A sheriff failed to demonstrate that his interest in maintaining an efficient workplace outweighed a sergeant's free-speech interest in voicing political support for the sheriff's re-election opponent.
In the fall of 2017, the sheriff of the El Paso County Sheriff's Office (EPSO) launched his campaign for re-election. The plaintiff, a patrol sergeant, actively supported the sheriff's opponent. In 2018, another sergeant complained that the plaintiff allegedly made negative statements about EPSO administration while on duty and had asked her who she and her husband were supporting in the election for sheriff. An internal investigation found the sergeant's allegations proven by a preponderance of the evidence.
Shortly after, the plaintiff gave an interview to a local newspaper about alleged misconduct at EPSO. On July 11, the newspaper published an article about misconduct at EPSO, including:
- Details of sexual harassment allegations against a lieutenant.
- The plaintiff's internal complaint regarding sexual harassment.
- Retaliation complaints filed by the plaintiff.
- The plaintiff's claims that he was falsely accused of on-duty political activity while others engaged in on-duty political activity without consequence.
EPSO conducted another investigation into the plaintiff's possible violation of confidentiality in disclosing details of internal EPSO management to the newspaper. The plaintiff was interviewed on July 13 about the article as part of that internal investigation. After the interview, the plaintiff was given a notice of termination.
The plaintiff alleged retaliation for protected speech in support of the sheriff's opponent.
The Supreme Court has provided a five-part test to evaluate First Amendment retaliation claims brought by public employees against their employers:
- Whether the speech was made in line with an employee's official duties.
- Whether the speech was on a matter of public concern.
- Whether the government's interests, as an employer, in promoting the efficiency of the public service are sufficient to outweigh the plaintiff's free-speech interests.
- Whether the protected speech was a motivating factor in the adverse employment action.
- Whether the defendant would have reached the same employment decision in the absence of the protected conduct.

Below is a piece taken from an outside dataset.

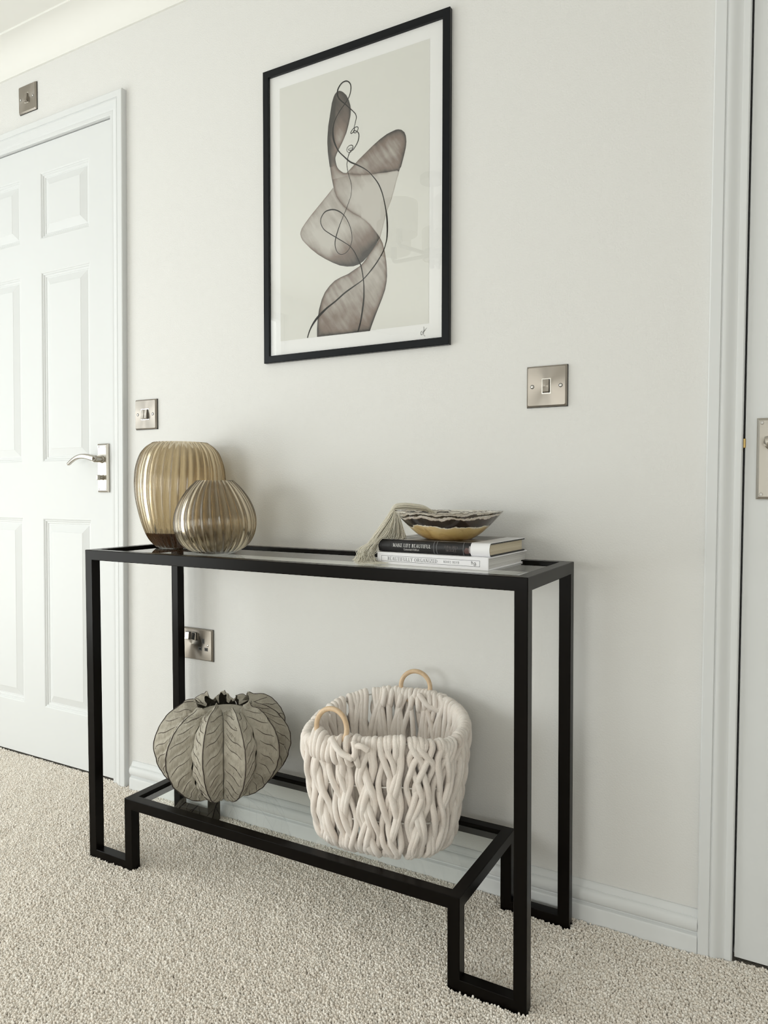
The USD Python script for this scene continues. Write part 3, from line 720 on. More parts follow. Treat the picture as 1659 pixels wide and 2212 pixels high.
# vessel photographed on the jacket's spine, and the publisher's mark
vs = Polygon([(0, .003), (.003, .0005), (.010, .0005), (.0135, .004), (.0138, .010), (.0115, .0135), (.009, .0150), (.0, .0150)])
bk2.part('spine_picture', bf(on_round((lambda P, Tt: (np.column_stack([P, np.full(len(P), .0001)]), Tt))(*fill_polygon(vs, .0012)), .2030, .0040)), 'ink_vessel')
vs2 = Polygon([(0, .001), (.008, .0015), (.010, .006), (.008, .012), (.002, .013), (-.002, .007)])
bk2.part('spine_picture', bf(on_round((lambda P, Tt: (np.column_stack([P, np.full(len(P), .00008)]), Tt))(*fill_polygon(vs2, .0012)), .1945, .0030)), 'ink_dark_red')
bk2.part('publisher_mark', bf(on_round(trimesh.creation.extrude_polygon(Polygon([(0, .0115), (.003, .0062), (0, .001), (.0014, .0062)]), .0001, engine='earcut'), .2255, .0065)), 'ink_black')
def vertical(m):
    v, f = vf(m); return np.column_stack([-v[:, 1], v[:, 0], v[:, 2]]), f
bk2.part('publisher_name', bf(on_round(cat((lambda v, f: (v+[.0032, 0, 0], f))(*vertical(text_w('HARPER', .0016, .0100, gap=.0006))), (lambda v, f: (v+[.0068, 0, 0], f))(*vertical(text_w('HORIZON', .0016, .0110, gap=.0006)))), .2290, .0070)), 'ink_black')
BTOP = BZ+T+.0005

# ------------------------------------------------------------------ onyx bowl
BC = np.array([.868, -.150, BTOP]); BH, BR = .0575, .1085
bowl = Thing('onyx_bowl', BC, 'shallow onyx bowl with black and white bands on top of the books', 'bowl')
out = catmull([(0, 0), (.030, 0), (.046, .0012), (.062, .0098), (.080, .0255), (.096, .0425), (BR, .0570), (BR+.0002, BH)], 40)
inn = catmull([(BR-.0035, BH), (BR-.0055, .0560), (.090, .0440), (.073, .0285), (.055, .0145), (.035, .0075), (0, .0065)], 36)
def wob(R, Z, T_):
    k = np.clip(Z/BH, 0, 1); return R*(1+k*(.012*np.sin(2*T_+.6)+.008*np.sin(3*T_+2)+.004*np.sin(7*T_))), T_
V, F = lathe(np.vstack([out, inn]), 120, wob)
th = np.arctan2(V[:, 1], V[:, 0]); V[:, 2] += np.clip(V[:, 2]/BH, 0, 1)**3*(.0006*np.sin(th*2+1.2)+.0004*np.sin(5*th)+.0003*np.sin(11*th+1))
bowl.part('bowl_body', (V, F), 'onyx', smooth=50, local=True)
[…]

The sheriff argued that the plaintiff could not satisfy the third element.
The 10th Circuit concluded that the sheriff's interests in the internal operations of EPSO did not outweigh the plaintiff's free-speech interests. First, the court noted that the tacit permission given to employees to voice political support for the sheriff while on duty "severely undermined his purported interest in firing the plaintiff to avoid disruption at EPSO based on his political speech."
The prevalence of political speech in favor of the sheriff, the court commented, showed that firing the plaintiff for on-duty political speech "was not based on a reasonable prediction that the speech would 'interfere with the regular operation' of EPSO."
In addition, the court explained that as a rank-and-file patrol sergeant, the plaintiff's employment relationship with EPSO leadership was not "the kind of close working relationship for which it can persuasively be claimed that personal loyalty and confidence are necessary to its proper functioning." Finally, the 10th Circuit observed that there was no evidence showing that the plaintiff's political speech threatened any of EPSO's work or compromised morale.
The sheriff further contended that he fired the plaintiff for violating a neutral EPSO policy prohibiting on-duty political activity. However, the court stated that, even accepting that EPSO had a neutral policy purporting to prohibit on-duty political activity that complied with constitutional standards, the sheriff did not follow it because he did not apply it neutrally.
The court commented that rather than applying a speech-restriction policy neutrally, the sheriff engaged in viewpoint discrimination—"an egregious form of content discrimination that occurs when the specific motivating ideology or the opinion or perspective of the speaker is the rationale for the restriction" and that violates the core of the First Amendment.
Duda v. Elder, 10th Cir., No. 20-1416 (July 27, 2021).
Professional Pointer: Although private employers' policies may not implicate the First Amendment, there are other laws that limit a private employer's ability to restrict employee speech, such as the National Labor Relations Act.
Roger S. Achille is an attorney and a professor at Johnson & Wales University in Providence, R.I.